Ci sono leggende metropolitane e storie leggendarie. E vicende che hanno dell’incredibile. Ma ci sono anche storie devastanti, che hanno reso più triste e cupa la vita di alcuni calciatori protagonisti di Euro 2012. Fatti che hanno sconvolto la loro giovinezza, con il destino che poi ha dato un’altra possibilità: rifarsi una vita attraverso il calcio, il ‘lavoro’ che sognavano sin da quando erano bambini.
Cosa non si fa per la nazionale – Gli Europei o i Mondiali di calcio sono manifestazioni sportive in grado di tenere incollati davanti alla televisione milioni di persone, ma anche di riunire intere popolazioni. Ma c’è anche chi odia restare con le mani in mano e pur di vivere l’evento da vicino porta a compimento imprese incredibili. Come il tifoso portoghese che, dopo aver percorso 3600 chilometri attraverso l’Europa in sella alla sua bicicletta, è arrivato in Polonia per seguire Cristiano Ronaldo & C. Jorge Franco, come ha spiegato la stampa polacca, ha impiegato più di otto settimane a raggiungere Opalenica, la cittadina che ospita il ritiro della Seleção Portuguesa. Il lusitano è stato imitato anche da alcuni tifosi olandesi per i quali il viaggio è stato meno complicato. Non tanto per la distanza meno proibitiva. Cinque tifosi orange, tre uomini e due donne, hanno infatti percorso 2700 km per raggiungere Kharkiv, in Ucraina, ed assistere alle prestazioni della formazione di Bert van Marwijk dopo 17 giorni di viaggio. Ma la “quinta olandese”, come ha reso noto il giornale ucraino Segodnya, non è riuscita ad arrivare in tempo per l’esordio contro la Danimarca. In compenso hanno potuto godersi gli altri due match di Snejider & C. Peccato che sono dovuti tornare a casa dopo nemmeno due settimane di “villeggiatura” visto che l’Olanda è stata eliminata al primo turno.

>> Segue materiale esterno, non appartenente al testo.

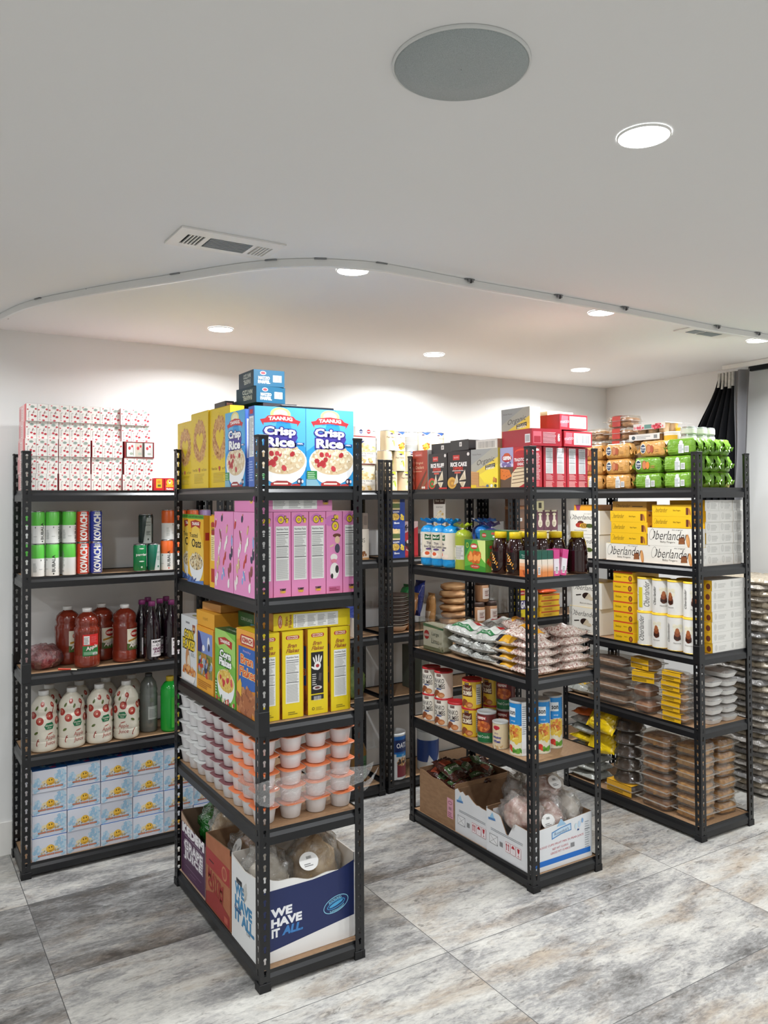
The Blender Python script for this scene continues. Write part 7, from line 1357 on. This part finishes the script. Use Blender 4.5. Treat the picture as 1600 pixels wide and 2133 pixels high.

Seconda possibilità – “Il tempo mitiga il dolore e cura le ferite”. Questo devono aver pensato Jakub “Kuba” Blaszczykowski e Alan Dzagoev che hanno avuto a che fare con la morte, direttamente o indirettamente. Gli occhi del 26enne giocatore polacco non potranno mai cancellare l’immagine della madre pugnalata dal papà. Lui era un bambino di soli 10 anni quando un giorno il padre Zygmunt accoltellò Anna uccidendola proprio di fronte al proprio figlio. Quell’immenso dolore è sfociato nelle lacrime uscite copiose dopo il gol realizzato da “Kuba” contro la Russia. Lui stesso, alla vigilia della sfida contro la Grecia, ha deciso di rendere pubblica la tragedia che ha colpito la sua famiglia, proprio ad un mese dalla morte del padre assassino, avvenuta dopo 15 anni di carcere: “Non ho mai perdonato mio padre: mi sono chiesto tante volte perché, ma ora vado avanti”. Lo choc lo tenne bloccato a letto per cinque giorni, pietrificato, e fu costretto a crescere sotto l’ala protettrice di nonna Felicja e dello zio Jerzy Brzeczek, ex capitano della nazionale polacca anni Novanta. Sarà impossibile dimenticare la tragedia che ha colpito la sua famiglia, ma il tempo probabilmente riuscirà a rendere meno “spigolose” le ferite dell’anima a suon di gol.
Da una tragedia vissuta in prima persona ad una soltanto sfiorata. Quella che ha coinvolto, suo malgrado, Alan Dzagoev prima che diventasse uno dei giocatori russi più talentuosi. Sono passati soltanto otto anni e lo choc è ancora vivo dentro di lui. E’ il 2004 e lui ha 14 anni. Come ogni adolescente va a scuola nella città natale: Beslan. Una città normalissima, spersa nell’Ossezia del Nord, fino a quel maledetto giorno di settembre quando un gruppo di 32 persone formato da ribelli fondamentalisti islamici e separatisti ceceni occupò la “scuola numero 1” sequestrando 1200 persone fra adulti e bambini. Tre giorni dopo le forze speciali russe fecero irruzione causando il massacro di 331 persone fra le quali 186 bambini. Il piccolo Dzago era in uno dei plessi scolastici accanto. Quel giorno la morte l’ha guardato dritto negli occhi, ma poi decise di scegliere un’altra scuola.